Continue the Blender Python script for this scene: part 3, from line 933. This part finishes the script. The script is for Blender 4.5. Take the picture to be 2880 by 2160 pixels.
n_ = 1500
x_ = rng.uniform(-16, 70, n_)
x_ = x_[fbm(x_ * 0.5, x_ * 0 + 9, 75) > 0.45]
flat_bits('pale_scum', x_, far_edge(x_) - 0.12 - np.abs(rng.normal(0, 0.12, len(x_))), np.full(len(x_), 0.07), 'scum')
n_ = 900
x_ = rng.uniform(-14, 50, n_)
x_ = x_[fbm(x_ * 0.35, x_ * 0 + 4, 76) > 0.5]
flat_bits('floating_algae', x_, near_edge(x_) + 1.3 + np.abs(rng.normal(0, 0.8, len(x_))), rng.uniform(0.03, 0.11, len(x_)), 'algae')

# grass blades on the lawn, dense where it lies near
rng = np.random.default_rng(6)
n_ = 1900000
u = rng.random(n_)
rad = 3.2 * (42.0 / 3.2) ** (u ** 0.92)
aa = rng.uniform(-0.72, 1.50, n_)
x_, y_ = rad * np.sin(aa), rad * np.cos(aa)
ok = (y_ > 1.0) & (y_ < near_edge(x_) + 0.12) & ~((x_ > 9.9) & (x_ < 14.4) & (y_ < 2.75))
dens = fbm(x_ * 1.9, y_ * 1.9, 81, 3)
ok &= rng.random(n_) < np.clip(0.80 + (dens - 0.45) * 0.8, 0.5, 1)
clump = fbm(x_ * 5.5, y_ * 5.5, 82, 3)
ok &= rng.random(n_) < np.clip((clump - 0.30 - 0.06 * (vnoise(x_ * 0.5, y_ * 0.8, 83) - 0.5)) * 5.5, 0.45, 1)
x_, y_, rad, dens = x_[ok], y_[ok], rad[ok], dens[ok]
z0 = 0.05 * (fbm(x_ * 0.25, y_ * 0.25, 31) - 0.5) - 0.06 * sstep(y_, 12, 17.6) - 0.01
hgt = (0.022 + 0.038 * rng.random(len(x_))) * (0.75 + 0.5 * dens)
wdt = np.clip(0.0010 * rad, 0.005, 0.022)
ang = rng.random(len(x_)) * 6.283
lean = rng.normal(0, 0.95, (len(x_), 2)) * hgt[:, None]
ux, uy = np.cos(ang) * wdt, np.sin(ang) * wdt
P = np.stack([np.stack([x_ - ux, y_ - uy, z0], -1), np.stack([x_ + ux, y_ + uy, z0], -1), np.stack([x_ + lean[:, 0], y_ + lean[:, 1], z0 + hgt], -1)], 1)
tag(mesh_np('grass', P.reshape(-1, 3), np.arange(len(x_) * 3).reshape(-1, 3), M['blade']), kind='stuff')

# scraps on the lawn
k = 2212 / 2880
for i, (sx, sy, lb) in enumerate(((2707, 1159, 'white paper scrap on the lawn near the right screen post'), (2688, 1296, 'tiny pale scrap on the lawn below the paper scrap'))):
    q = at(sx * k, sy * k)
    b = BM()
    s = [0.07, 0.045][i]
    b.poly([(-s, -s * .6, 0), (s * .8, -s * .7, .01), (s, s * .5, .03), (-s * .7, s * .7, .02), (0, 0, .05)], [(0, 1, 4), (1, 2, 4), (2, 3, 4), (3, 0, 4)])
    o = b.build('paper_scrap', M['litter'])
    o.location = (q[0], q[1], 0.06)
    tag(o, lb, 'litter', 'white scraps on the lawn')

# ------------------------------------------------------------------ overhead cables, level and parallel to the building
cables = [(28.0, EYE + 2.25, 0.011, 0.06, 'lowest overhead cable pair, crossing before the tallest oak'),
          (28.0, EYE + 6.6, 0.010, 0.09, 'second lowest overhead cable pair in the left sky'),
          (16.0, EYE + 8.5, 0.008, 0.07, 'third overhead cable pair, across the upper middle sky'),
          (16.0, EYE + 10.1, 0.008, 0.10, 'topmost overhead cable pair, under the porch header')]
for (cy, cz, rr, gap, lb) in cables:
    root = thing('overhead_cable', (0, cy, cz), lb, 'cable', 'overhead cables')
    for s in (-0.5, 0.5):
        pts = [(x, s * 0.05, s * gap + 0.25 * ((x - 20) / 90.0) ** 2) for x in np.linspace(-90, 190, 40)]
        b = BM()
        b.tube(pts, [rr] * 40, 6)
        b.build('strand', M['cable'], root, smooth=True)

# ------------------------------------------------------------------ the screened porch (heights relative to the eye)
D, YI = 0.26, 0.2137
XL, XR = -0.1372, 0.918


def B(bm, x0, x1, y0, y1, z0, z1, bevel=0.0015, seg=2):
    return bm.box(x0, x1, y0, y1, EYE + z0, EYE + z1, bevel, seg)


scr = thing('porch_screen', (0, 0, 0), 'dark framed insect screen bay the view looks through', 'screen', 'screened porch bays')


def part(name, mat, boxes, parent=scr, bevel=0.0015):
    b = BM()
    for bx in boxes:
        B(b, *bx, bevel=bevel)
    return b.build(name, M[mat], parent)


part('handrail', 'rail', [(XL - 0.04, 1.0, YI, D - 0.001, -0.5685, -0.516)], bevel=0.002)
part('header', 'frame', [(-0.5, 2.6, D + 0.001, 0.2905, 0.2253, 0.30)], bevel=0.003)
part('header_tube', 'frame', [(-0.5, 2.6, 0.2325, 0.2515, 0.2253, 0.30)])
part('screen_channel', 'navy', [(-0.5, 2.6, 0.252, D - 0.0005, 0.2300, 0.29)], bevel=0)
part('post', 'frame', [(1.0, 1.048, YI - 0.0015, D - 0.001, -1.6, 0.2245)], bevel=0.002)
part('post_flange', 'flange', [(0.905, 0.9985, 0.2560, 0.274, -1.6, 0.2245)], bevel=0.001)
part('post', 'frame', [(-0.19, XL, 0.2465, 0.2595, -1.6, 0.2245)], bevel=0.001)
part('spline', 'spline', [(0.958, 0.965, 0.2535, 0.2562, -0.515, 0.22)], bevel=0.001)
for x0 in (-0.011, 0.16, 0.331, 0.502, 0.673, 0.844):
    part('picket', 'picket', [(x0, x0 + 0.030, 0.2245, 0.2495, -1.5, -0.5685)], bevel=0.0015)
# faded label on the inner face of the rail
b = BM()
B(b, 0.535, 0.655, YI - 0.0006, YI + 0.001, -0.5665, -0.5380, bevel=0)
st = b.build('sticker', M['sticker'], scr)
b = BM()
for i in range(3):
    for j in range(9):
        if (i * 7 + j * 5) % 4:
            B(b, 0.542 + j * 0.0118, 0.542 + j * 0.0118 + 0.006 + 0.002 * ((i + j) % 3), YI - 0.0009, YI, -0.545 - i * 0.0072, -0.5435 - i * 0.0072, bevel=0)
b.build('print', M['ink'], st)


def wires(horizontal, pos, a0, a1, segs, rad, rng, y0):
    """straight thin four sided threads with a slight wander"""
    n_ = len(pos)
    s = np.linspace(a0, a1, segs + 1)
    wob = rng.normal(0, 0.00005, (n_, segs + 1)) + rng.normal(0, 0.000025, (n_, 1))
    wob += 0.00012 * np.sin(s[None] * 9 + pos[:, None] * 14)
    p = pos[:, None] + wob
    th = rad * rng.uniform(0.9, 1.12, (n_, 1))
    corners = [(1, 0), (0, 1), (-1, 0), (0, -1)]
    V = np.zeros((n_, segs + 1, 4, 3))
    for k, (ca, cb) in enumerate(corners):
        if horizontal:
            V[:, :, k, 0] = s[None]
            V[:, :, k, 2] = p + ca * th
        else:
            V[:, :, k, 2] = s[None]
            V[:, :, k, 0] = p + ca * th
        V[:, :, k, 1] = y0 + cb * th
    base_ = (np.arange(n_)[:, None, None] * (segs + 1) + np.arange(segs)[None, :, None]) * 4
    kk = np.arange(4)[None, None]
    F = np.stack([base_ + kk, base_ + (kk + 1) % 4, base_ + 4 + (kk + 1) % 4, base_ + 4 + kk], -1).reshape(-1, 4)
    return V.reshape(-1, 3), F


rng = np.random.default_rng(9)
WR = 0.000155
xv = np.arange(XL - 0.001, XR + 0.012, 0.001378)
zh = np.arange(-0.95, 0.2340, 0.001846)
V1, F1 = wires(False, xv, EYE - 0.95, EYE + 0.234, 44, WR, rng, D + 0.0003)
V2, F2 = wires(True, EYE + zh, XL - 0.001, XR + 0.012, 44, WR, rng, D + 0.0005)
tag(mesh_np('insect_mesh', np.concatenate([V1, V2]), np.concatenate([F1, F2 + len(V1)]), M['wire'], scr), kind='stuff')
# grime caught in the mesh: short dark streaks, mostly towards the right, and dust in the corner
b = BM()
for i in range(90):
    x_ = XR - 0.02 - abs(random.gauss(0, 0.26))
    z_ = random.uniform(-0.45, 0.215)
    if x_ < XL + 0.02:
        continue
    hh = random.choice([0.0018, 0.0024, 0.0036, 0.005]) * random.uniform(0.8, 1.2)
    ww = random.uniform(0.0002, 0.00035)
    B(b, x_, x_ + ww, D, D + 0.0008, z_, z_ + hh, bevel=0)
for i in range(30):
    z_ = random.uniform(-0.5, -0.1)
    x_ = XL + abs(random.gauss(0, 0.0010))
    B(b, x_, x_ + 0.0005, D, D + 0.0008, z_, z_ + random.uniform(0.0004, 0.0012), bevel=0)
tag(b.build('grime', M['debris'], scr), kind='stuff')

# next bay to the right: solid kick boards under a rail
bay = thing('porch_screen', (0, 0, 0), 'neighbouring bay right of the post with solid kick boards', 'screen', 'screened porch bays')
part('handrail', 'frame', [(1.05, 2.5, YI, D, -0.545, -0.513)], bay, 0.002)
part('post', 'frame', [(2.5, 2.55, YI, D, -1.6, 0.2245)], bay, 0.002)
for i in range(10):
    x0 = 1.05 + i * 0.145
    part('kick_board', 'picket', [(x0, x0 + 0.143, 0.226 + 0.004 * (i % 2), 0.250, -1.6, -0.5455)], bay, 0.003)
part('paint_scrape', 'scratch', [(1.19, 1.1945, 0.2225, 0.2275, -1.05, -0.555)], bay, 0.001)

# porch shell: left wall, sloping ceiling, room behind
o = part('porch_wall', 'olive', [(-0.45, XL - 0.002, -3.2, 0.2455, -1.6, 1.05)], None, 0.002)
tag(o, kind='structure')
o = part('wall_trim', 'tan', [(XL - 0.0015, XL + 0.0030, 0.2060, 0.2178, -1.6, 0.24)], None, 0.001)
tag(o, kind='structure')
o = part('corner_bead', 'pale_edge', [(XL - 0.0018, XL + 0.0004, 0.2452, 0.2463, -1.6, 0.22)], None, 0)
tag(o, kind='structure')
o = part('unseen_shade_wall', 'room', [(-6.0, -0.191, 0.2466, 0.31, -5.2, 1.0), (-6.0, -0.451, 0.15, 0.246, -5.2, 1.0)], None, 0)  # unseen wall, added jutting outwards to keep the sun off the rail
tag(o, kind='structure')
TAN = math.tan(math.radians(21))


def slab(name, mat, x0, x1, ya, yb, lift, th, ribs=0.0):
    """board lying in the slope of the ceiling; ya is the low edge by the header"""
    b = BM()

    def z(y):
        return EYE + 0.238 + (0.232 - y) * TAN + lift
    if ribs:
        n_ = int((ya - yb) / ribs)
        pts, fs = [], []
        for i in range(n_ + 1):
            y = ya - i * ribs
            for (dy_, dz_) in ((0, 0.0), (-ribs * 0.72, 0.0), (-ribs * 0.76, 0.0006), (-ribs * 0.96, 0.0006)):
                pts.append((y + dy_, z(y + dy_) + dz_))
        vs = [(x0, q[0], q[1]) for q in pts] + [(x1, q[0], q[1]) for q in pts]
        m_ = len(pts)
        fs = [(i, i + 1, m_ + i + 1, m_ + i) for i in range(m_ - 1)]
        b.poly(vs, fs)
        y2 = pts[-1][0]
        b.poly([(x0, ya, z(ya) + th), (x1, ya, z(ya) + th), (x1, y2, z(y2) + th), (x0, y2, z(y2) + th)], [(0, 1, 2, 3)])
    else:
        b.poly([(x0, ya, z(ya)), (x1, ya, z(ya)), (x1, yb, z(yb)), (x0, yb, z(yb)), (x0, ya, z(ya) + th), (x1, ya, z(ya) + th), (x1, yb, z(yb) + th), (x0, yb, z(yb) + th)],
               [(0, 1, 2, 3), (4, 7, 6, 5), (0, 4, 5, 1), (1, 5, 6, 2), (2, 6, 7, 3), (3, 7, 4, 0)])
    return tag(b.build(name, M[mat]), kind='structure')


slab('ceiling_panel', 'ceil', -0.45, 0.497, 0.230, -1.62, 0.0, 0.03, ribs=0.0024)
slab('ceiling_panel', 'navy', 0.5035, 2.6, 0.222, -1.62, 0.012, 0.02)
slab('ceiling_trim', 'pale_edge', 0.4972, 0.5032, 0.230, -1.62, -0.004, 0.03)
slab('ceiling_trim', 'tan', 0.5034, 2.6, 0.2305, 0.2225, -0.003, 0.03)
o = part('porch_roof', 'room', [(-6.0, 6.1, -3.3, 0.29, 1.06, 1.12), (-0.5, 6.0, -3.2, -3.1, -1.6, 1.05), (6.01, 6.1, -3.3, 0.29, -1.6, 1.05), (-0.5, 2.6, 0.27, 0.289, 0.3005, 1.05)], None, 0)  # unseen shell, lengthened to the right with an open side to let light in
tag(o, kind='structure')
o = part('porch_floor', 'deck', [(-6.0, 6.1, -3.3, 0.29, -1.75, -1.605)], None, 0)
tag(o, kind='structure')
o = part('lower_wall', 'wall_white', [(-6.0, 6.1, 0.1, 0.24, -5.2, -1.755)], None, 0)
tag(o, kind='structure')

▶ Your instructions: Restate the listing exactly, starting at its first line and ending at the line where "flat_bits('floating_algae', x_, near_edge(x_)" occurs; include both and no other lines.

▶ Exercise result:
Continue the Blender Python script for this scene: part 3, from line 933. This part finishes the script. The script is for Blender 4.5. Take the picture to be 2880 by 2160 pixels.
n_ = 1500
x_ = rng.uniform(-16, 70, n_)
x_ = x_[fbm(x_ * 0.5, x_ * 0 + 9, 75) > 0.45]
flat_bits('pale_scum', x_, far_edge(x_) - 0.12 - np.abs(rng.normal(0, 0.12, len(x_))), np.full(len(x_), 0.07), 'scum')
n_ = 900
x_ = rng.uniform(-14, 50, n_)
x_ = x_[fbm(x_ * 0.35, x_ * 0 + 4, 76) > 0.5]
flat_bits('floating_algae', x_, near_edge(x_) + 1.3 + np.abs(rng.normal(0, 0.8, len(x_))), rng.uniform(0.03, 0.11, len(x_)), 'algae')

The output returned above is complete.